Wednesday, April 24, 2002

Catholics cheer pope's statement on sex abuse

By Richelle Thompson
The Cincinnati Enquirer

        Tristate Catholics on Tuesday applauded Pope John Paul II for his strong message to American cardinals that sex abuse by priests is a crime and abusers have no place in religious life.

        “It's a historic day. They are very strong words, and (the pope) has really taken a step forward,” said Dr. Paul Knitter, a Xavier University professor and Catholic theologian. “He's not only saying, "We've got to do something about what has happened,' but he's also saying, "We've got to do something to prevent it from happening in the future.'”

Tristate poll
    A Channel 9 (WCPO) poll conducted Tuesdayby SurveyUSA of 500 Cincinnati residents found:
   • 46 percent of adults say this week's meeting between the pope and the U.S. Cardinals will have a positive effect on the way the Catholic church handles priest sexual misconduct in the future.
    • 62 percent say the church is unable to deal with the problem of preventing future sexual misconduct by priests.
    Margin of error: 4.5 percentage points
        The extraordinary gathering of American cardinals in the Vatican this week and the pope's speech signaled to local Catholics a new willingness to address the sex abuse scandals that have rocked the church.

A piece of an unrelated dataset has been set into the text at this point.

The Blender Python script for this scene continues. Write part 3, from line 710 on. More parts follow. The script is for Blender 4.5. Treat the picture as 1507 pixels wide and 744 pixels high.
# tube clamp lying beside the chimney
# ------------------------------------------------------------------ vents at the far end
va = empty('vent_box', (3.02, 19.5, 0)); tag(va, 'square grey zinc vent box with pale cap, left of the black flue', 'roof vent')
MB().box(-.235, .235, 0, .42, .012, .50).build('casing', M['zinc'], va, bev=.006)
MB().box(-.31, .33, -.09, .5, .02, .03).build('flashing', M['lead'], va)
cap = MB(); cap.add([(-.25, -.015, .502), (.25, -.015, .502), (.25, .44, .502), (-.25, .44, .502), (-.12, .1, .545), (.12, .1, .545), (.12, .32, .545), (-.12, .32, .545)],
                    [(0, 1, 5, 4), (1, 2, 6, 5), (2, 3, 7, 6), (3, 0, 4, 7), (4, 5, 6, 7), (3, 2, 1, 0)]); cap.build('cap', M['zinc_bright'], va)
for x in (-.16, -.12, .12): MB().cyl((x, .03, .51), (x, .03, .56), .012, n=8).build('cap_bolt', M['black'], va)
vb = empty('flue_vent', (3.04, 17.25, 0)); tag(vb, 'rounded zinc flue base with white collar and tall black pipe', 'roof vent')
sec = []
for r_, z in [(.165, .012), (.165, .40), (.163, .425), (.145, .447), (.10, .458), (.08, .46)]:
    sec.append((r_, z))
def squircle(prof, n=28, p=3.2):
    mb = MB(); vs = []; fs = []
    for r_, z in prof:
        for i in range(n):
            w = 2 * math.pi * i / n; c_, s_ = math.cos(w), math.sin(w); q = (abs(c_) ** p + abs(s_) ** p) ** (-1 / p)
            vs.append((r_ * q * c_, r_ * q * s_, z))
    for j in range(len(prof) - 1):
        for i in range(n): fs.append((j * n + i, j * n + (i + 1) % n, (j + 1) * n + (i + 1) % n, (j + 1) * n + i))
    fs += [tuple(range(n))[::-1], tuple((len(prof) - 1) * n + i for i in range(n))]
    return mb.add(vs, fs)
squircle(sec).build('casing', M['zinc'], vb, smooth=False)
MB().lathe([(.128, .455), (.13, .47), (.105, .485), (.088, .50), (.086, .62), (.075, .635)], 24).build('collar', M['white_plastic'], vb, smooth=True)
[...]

        The pope's comments also could portend changes in church policy, which could include more stringent guidelines for handling and reporting sex-abuse claims.

        “If the pope's words are taken seriously, there are going to have to be some very clear, maybe drastic policy changes in how dioceses and archdioceses operate,” Dr. Knitter said.

        Dan Andriacco, spokesman for the Archdiocese of Cincinnati, cautioned against reading too much into the speech.

        “The pope has clearly made a very strong statement of concern, and I think there was a widespread hunger for that,” Mr. Andriacco said. “But concern itself is not policy. It's going to be up to the Catholic bishops of the United States to look at the policy implications of the crisis we now find ourselves in.”

        In the Archdiocese of Cincinnati, “fewer than five” priests continue to serve despite having substantiated allegations of child sexual abuse. The Diocese of Covington has three active priests with a history of sexual misconduct.

        The archdiocese's Decree on Child Protection, first adopted in 1993, outlines the procedure for reinstatement after abuse accusations. The policy calls for strict monitoring, continued counseling and regular updates to the archbishop. Co-workers also are notified about the complaints against the priest.

        Still, the pope's comments are not at odds with the archdiocese's policies, Mr. Andriacco said.

        “If the pope meant to indicate a so-called "one-strike and you're out' policy should be the norm for all the dioceses of the church, he didn't say so,” Mr. Andriacco said.

        But other Catholics say that's precisely the message from the pope and a policy they think the church should adopt.

        The pope took a first step, said lifelong Catholic Don Barker of Mount Airy.

        “Apologizing is one thing, but I think you need to look at how to prevent this in the future,” he said.

        A father of three, Mr. Barker wants church leaders to consider lifting the requirement of celibacy for priests and allowing the ordination of women.

        Mary George of Deer Park said the pope's involvement will be an important salve to the wounds of the church.

        “You receive so many blessings just by looking at him,” said Mrs. George, who was part of a group that had an audience with Pope John Paul II in 2000. “I think the cardinals spending time with him will be a wonderful, wonderful blessing ... He'll give pastoral care to them, so they can reflect it back to us.”

        The Rev. Ed Smith appreciates the timing and content of the pope's message. Instead of a knee-jerk response, the pope has taken the time to gather information and to prayerfully consider the church's next steps, said Father Smith, director of formation at Mount St. Mary's Seminary at the Athenaeum of Ohio.

        “He takes these situations which everybody thinks are absolutely negative and turns them into opportunities for the church to grow.”